Works in this series geographically reference the nearby Chandeleur Islands, a chain of uninhabited barrier islands on the Gulf Coast of Louisiana and site of the Breton National Wildlife Refuge which protects birds and other creatures that are important for biodiversity and ecological balance. Inspired in part by the devastation caused by the BP oil spill, the series Chandeleur began in 2010. Chandeleur (The Fishers) was second in the series, after Chandeleur (Fighter) was sold to a private collector in Texas.

Artist statement for Chandeleur (The Fishers):
The Chandeleur Islands were Ground Zero for the catastrophic Deepwater Horizon BP oil spill. To what length will we go to extract this substance from the earth? The fishing industry on the Gulf Coast, which has sustained families for generations, has been decimated – not only by leaking oil, but by the dispersant used (Corexit).

Artist statement for the Chandeleur series:
Already threatened by rising Gulf waters, the Chandeleur Islands were essentially Ground Zero for the BP Deepwater Horizon oil spill. In this series of works, the word has been used as punning metaphor for the type of ornate hanging lights found in old Louisiana homes, but the materials used hint at the cause and effect of our ceaseless dependence on fossil fuels. The prisms that hang decorously from a traditional chandelièr have been replaced in each piece by items specific to its theme.

Chandeleur (The Fishers). Salvaged objects, string, handmade boats.
The entire fishing industry was decimated by the oil spill and continues to suffer. Generations of fisher families have lost their livelihood. The residual oil and Corexit (dispersant) continue to affect oyster and shrimp beds, and long-term health effects on sea life and humans are unknown.

Chandeleur (The Fighters). Petroleum products, cable ties, India ink, toy soldiers.
Whenever there is an oil crisis, there is a belief among some people in our country that we have the right to take oil from sovereign nations by force.

Chandeleur (The Farmers). Salvaged metal, plant roots, hematite.
When oil washes into freshwater marshes used for irrigation, crops are affected.

Chandeleur (The Funseekers). Salvaged metal, petroleum products (beach toys), tar balls (FIMO and sand).
Almost immediately after the oil spill and quick “clean-up,” we were bombarded with TV ads inviting us back to the beaches. Although the beaches appeared to be as before, tar balls were omnipresent underfoot and clinging to shells.

Artist Statement
Already threatened by rising Gulf waters, the Chandeleur Islands were essentially Ground Zero for the BP Deepwater Horizon oil spill. In this series of works, the word has been used as punning metaphor for the type of ornate hanging lights found in old Louisiana homes, but the materials used hint at the cause and effect of our ceaseless dependence on fossil fuels. The prisms that hang decorously from a traditional chandelièr have been replaced in each piece by items specific to its theme.

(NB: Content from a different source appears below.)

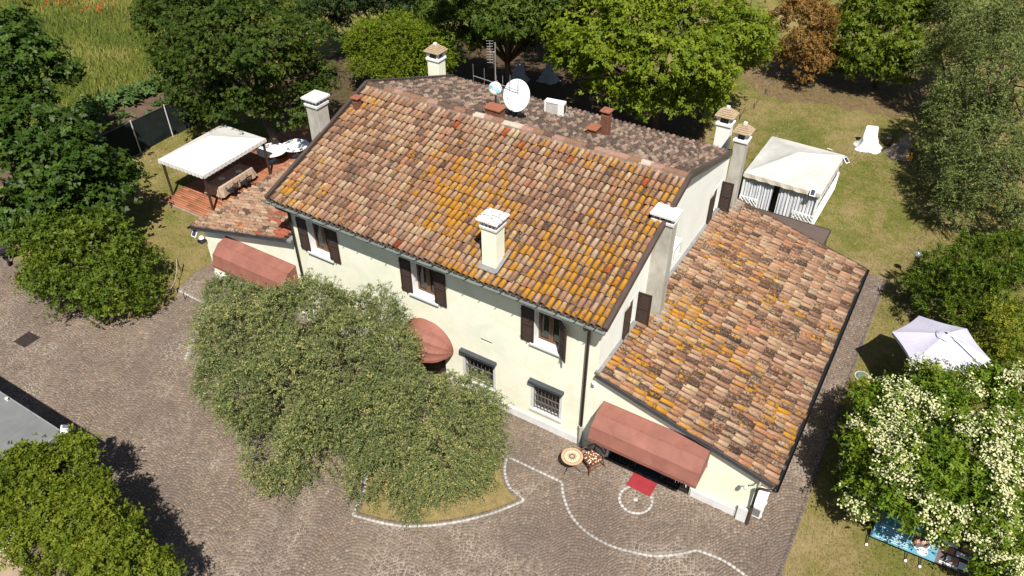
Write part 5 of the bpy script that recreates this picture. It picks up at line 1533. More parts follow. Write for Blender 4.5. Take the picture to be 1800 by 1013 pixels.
# fence with dark netting
def net_fence():
    t = thing('net_fence', 'dark green net fence on pale posts between the lawn and the vegetable bed', 'fence', (-30.1, 0, 0))
    y0, y1, h = -1.6, 12.0, 1.85
    n = 60; rows = []
    for z in np.linspace(0.05, h, 7):
        rows.append([(0.012*math.sin(i*0.9+z*2)+(0.05*math.sin(i*0.45) if z < 0.3 else 0), y0+(y1-y0)*i/n, z+0.02*math.sin(i*0.63)*(z/h)) for i in range(n+1)])
    MB().grid(rows).build('netting', MT['net'], t)
    for y in (-1.6, 0.5, 2.3, 3.4): MB().tube([(0.03, y, 0), (0.03, y, h+0.05)], 0.025, 8).build('post', MT['rust'], t)
    for y in (5.52, 7.68, 9.85, 12.0): MB().tube([(0.045, y, 0), (0.045, y, h+0.08)], 0.032, 8).build('post', MT['fence_post'], t)
    MB().tube([(0.02, y0, h), (0.02, y1, h)], 0.006, 5).build('wire', MT['steel'], t)
net_fence()

# stakes and rope round the laurel
STAKES = [(-18.80, -3.37, 0.95, 'slanted wooden stake nearest the yard, holding a pale rope', (-0.12, 0.04)), (-18.71, -2.56, 0.55, 'short wooden stake at the grass edge, rope tied to it', (-0.07, 0.05)),
          (-18.75, -1.66, 0.55, 'wooden stake next to the end of the white stone line', (-0.05, 0.03)), (-19.75, -0.55, 0.85, 'wooden stake at the back of the roped bed in tree shade', (-0.04, 0.0))]
tops = []
for x, y, h, lb, ln in STAKES:
    t = thing('wooden_stake', lb, 'stake', (x, y, 0), 0, 'stakes round the laurel bed')
    MB().tube([(0, 0, -0.05), (ln[0]*0.5, ln[1]*0.5, h*0.5), (ln[0], ln[1], h)], [0.035, 0.033, 0.030], 7).build('stake', MT['stake'], t)
    tops.append(Vector((x+ln[0], y+ln[1], h*0.9)))
for a, b, lb in ((0, 1, 'pale rope sagging between the two front stakes'), (1, 2, 'pale rope between the two stakes beside the grass'), (2, 3, 'rope running back from the white stone line into the shade')):
    P = []
    for i in range(13):
        t_ = i/12; p = tops[a].lerp(tops[b], t_); p.z -= 0.16*math.sin(math.pi*t_); P.append(p-tops[a])
    t = thing('rope', lb, 'rope', tops[a], 0, 'ropes round the laurel bed')
    MB().tube(P, 0.014, 6).build('strand', MT['rope'], t)
for x, y, h, lb in ((-18.15, -1.75, 0.42, 'thin black peg in the grass near the white line'), (-18.7, -2.9, 0.42, 'thin black peg at the rounded lawn edge'), (-18.95, 0.62, 0.48, 'thin black peg beside the corner of the left wing')):
    t = thing('garden_peg', lb, 'peg', (x, y, 0), 0, 'thin black pegs')
    MB().tube([(0, 0, 0), (0.02, 0.01, h)], 0.018, 6).build('peg', MT['dark_metal'], t)

# ------------------------------------------------------------------ right: pavilion, parasol, seats, banner
def pavilion():
    t = thing('garden_pavilion', 'white curtained pavilion with lattice panels behind the low right wing', 'pavilion', (1.20, 19.25, 0.0), R(-1.0))
    hx, hy, ze, za = 1.82, 2.12, 1.98, 2.62
    mb = MB(); pyramid_roof(mb, hx, hy, ze, za, 12, 0.09); mb.build('roof', MT['canvas_grey'], t)
    mb = MB()
    for a, b, o in (((-hx, -hy), (hx, -hy), (0, -1)), ((hx, -hy), (hx, hy), (1, 0)), ((hx, hy), (-hx, hy), (0, 1)), ((-hx, hy), (-hx, -hy), (-1, 0))):
        scallop(mb, (*a, 0), (*b, 0), ze+0.005, 0.17, 6, (*o, 0), 0.07)
    mb.build('valance', MT['valance'], t)
    for sx in (-1, 1):
        for sy in (-1, 1): MB().box(sx*(hx-.08)-0.045, sx*(hx-.08)+0.045, sy*(hy-.08)-0.045, sy*(hy-.08)+0.045, 0.0, ze-0.01).build('post', MT['white'], t)
    def curtain(a, b, y, z0, z1, axis):
        n = 70; rows = []
        for z in (z1, (z0+z1)/2, z0):
            row = []
            for i in range(n+1):
                q = a+(b-a)*i/n; w = 0.035*math.sin(i*0.95)+0.018*math.sin(i*2.3+1)
                w *= 0.7+0.5*(z1-z)/(z1-z0)
                row.append((q, y+w, z) if axis == 'x' else (y+w, q, z))
            rows.append(row)
        MB().grid(rows).build('curtain', MT['curtain_white'], t)
    curtain(-hx+0.10, -0.32, -hy+0.16, 0.05, ze-0.05, 'x'); curtain(-0.05, hx-0.16, -hy+0.16, 0.05, ze-0.05, 'x')
    curtain(-hy+0.2, hy-0.2, -hx+0.14, 0.05, ze-0.05, 'y'); curtain(-hy+0.25, hy-0.2, hx-0.20, 0.05, ze-0.05, 'y')
    curtain(-hx+0.1, hx-0.1, hy-0.14, 0.05, ze-0.05, 'x')
    def lattice(a, b, fixed, z0, z1, axis):
        mb = MB(); P = (lambda q, z, o=0: (q, fixed+o, z)) if axis == 'x' else (lambda q, z, o=0: (fixed+o, q, z))
        for z in (z0, z1): mb.bar(P(a, z), P(b, z), 0.035)
        for q in (a, b): mb.bar(P(q, z0), P(q, z1), 0.035)
        fr = mb.build('lattice_panel', MT['white'], t)
        ls = MB(); s = 0.19; h = z1-z0
        k = a-h
        while k < b:
            for sg in (1, -1):
                q0, q1 = k, k+h
                za_, zb_ = (z0, z1) if sg > 0 else (z1, z0)
                lo, hi = max(q0, a), min(q1, b)
                if hi-lo > 0.03:
                    f = lambda q: za_+(zb_-za_)*(q-q0)/(q1-q0)
                    ls.bar(P(lo, f(lo), 0.008*sg), P(hi, f(hi), 0.008*sg), 0.034, 0.010)
            k += s
        ls.build('lattice', MT['white'], fr, kind='stuff')
    lattice(-hx+0.04, -hx+0.90, -hy+0.02, 0.08, 0.72, 'x'); lattice(hx-1.0, hx-0.06, -hy+0.02, 0.08, 0.72, 'x')
    lattice(-hy+0.05, hy-0.05, hx-0.02, 0.08, 1.02, 'y')
    MB().box(-0.30, -0.07, -hy+0.45, -hy+0.47, 0.05, ze-0.1).build('dark_gap', MT['dark_metal'], t)
pavilion()
for i, (x, y, z, rz, lb) in enumerate(((2.62, 16.98, 2.02, 8, 'small solar panel clipped to the front edge of the curtained pavilion'), (3.22, 20.95, 1.95, 60, 'small solar panel at the back right corner of the curtained pavilion'), (2.3, 21.52, 1.98, 170, 'small solar panel behind the far edge of the curtained pavilion'))):
    t = thing('garden_solar_charger', lb, 'solar panel', (x, y, z), R(rz), 'solar panels on the pavilion')
    Ms = Matrix.Rotation(R(35), 4, 'X')
    MB().bbox(-0.12, 0.12, -0.17, 0.17, -0.012, 0.012, 0.005, Ms).build('panel_frame', MT['white'], t)
    MB().box(-0.09, 0.09, -0.14, 0.14, 0.0125, 0.016, Ms).build('solar_cells', MT['solar'], t)
    MB().bar((0, 0.05, -0.02), (0, 0.16, -0.08), 0.025).build('bracket', MT['dark_metal'], t)
def lean_to():
    t = thing('lean_to', 'brown flat canopy behind the tiled right wing', 'canopy', (2.0, 13.1, 0))
    MB().bbox(-1.95, 2.08, -0.95, 0.98, 2.14, 2.20, 0.012).build('roof', MT['brown_sheet'], t)
    MB().box(-1.96, 2.11, 0.982, 1.02, 2.06, 2.215).box(2.082, 2.115, -0.95, 0.98, 2.06, 2.215).build('fascia', MT['flashing'], t)
    for sx in (-1.9, 2.02): MB().box(sx-0.05, sx+0.05, 0.86, 0.96, 0, 2.138).build('post', MT['brown_post'], t)
lean_to()

def parasol():
    t = thing('cantilever_parasol', 'pale lilac grey cantilever parasol open over the grass beside the hedge', 'parasol', (9.15, 8.78, 0))
    zr, za, r = 2.28, 2.80, 1.60; n = 6; ph = R(5)
    rows = []; m = 8
    for i in range(m+1):
        f = i/m; row = []
        for k in range(n*6+1):
            q = k/6; a0 = ph+2*math.pi*math.floor(q)/n; a1 = a0+2*math.pi/n; u = q-math.floor(q)
            p0 = Vector((math.cos(a0), math.sin(a0), 0)); p1 = Vector((math.cos(a1), math.sin(a1), 0))
            p = p0.lerp(p1, u)*(1-0.045*math.sin(math.pi*u)*f)
            rr = 0.05+(r-0.05)*f
            z = za-(za-zr)*(f**1.25)-0.05*math.sin(math.pi*u)*math.sin(math.pi*min(1, f*1.0))
            row.append((p.x*rr, p.y*rr, z))
        rows.append(row)
    can = MB().grid(rows).build('canopy', MT['lilac_canvas'], t)
    MB().grid([rows[-1], [(x*0.985, y*0.985, z-0.13) for x, y, z in rows[-1]]]).build('border', MT['lilac_canvas'], can)
    vt = []
    for rr, z in ((0.06, za+0.07), (0.20, za+0.02), (0.30, za-0.035)):
        vt.append([(math.cos(ph+2*math.pi*k/24)*rr, math.sin(ph+2*math.pi*k/24)*rr, z+(0.015*math.sin(k*math.pi/2) if rr > 0.25 else 0)) for k in range(25)])
    MB().grid(vt).build('vent', MT['lilac_canvas'], can)
    for k in range(n):
        a = ph+2*math.pi*k/n
        MB().bar((0, 0, za-0.06), (math.cos(a)*r*0.98, math.sin(a)*r*0.98, zr-0.02), 0.022).build('rib', MT['white'], t)
    top = Vector((1.62, -0.62, 2.62))
    MB().tube([(0.05, -0.02, za+0.06), (0.55, -0.20, za+0.12), (1.15, -0.43, za+0.0), tuple(top)], 0.028, 8).build('arm', MT['white'], t)
    MB().tube([tuple(top), (1.85, -0.71, 2.2), (2.0, -0.76, 1.2), (2.02, -0.77, 0.0)], 0.035, 8).build('mast', MT['white'], t)
    MB().tube([(1.0, -0.38, za-0.45), (1.86, -0.71, 2.18)], 0.022, 6).tube([(1.3, -0.05, za-0.5), (1.86, -0.71, 2.2)], 0.018, 6).build('strut', MT['white'], t)
    mb = MB(); mb.box(1.55, 2.5, -0.82, -0.72, 0.0, 0.07); mb.box(1.97, 2.07, -1.25, -0.3, 0.072, 0.13); mb.build('base', MT['dark_metal'], t)
parasol()
def globe_lamp():
    t = thing('garden_globe', 'mirrored globe on a thin dark post beside the dark green hedge', 'garden globe', (7.57, 15.62, 0))
    MB().tube([(0, 0, 0), (0, 0, 1.12)], 0.022, 8).build('post', MT['dark_metal'], t)
    MB().lathe([(0.04, 1.10), (0.06, 1.12), (0.06, 1.16), (0.03, 1.17)], 12).build('collar', MT['dark_metal'], t)
    pr = [(0.155*math.sin(math.pi*k/14), 1.31-0.155*math.cos(math.pi*k/14)) for k in range(15)]
    MB().lathe(pr, 24, None, False).build('globe', MT['chrome'], t, smooth=True)
globe_lamp()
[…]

Chandeleur (The Fishers). Salvaged objects, string, handmade boats.The entire fishing industry was decimated by the oil spill and continues to suffer. Generations of fisher families have lost their livelihood. The residual oil and Corexit (dispersant) continue to affect oyster and shrimp beds, and long-term health effects on sea life and humans are unknown.
Chandeleur (The Fighters). Petroleum products, cable ties, India ink, toy soldiers. Whenever there is an oil crisis, there is a belief among some people in our country that we have the right to take oil from sovereign nations by force.
Chandeleur (The Farmers). Salvaged metal, plant roots, hematite. When oil washes into freshwater marshes used for irrigation, crops are affected.
Chandeleur (The Funseekers). Salvaged metal, petroleum products (beach toys), tar balls (FIMO and sand). Almost immediately after the oil spill and quick “clean-up,” we were bombarded with TV ads inviting us back to the beaches. Although the beaches appeared to be as before, tar balls were omnipresent underfoot and clinging to shells.

To what length will we go to extract this substance from the earth? The fishing industry on the Gulf Coast, which has sustained families for generations, has been decimated – not only by leaking oil, but by the dispersant used (Corexit).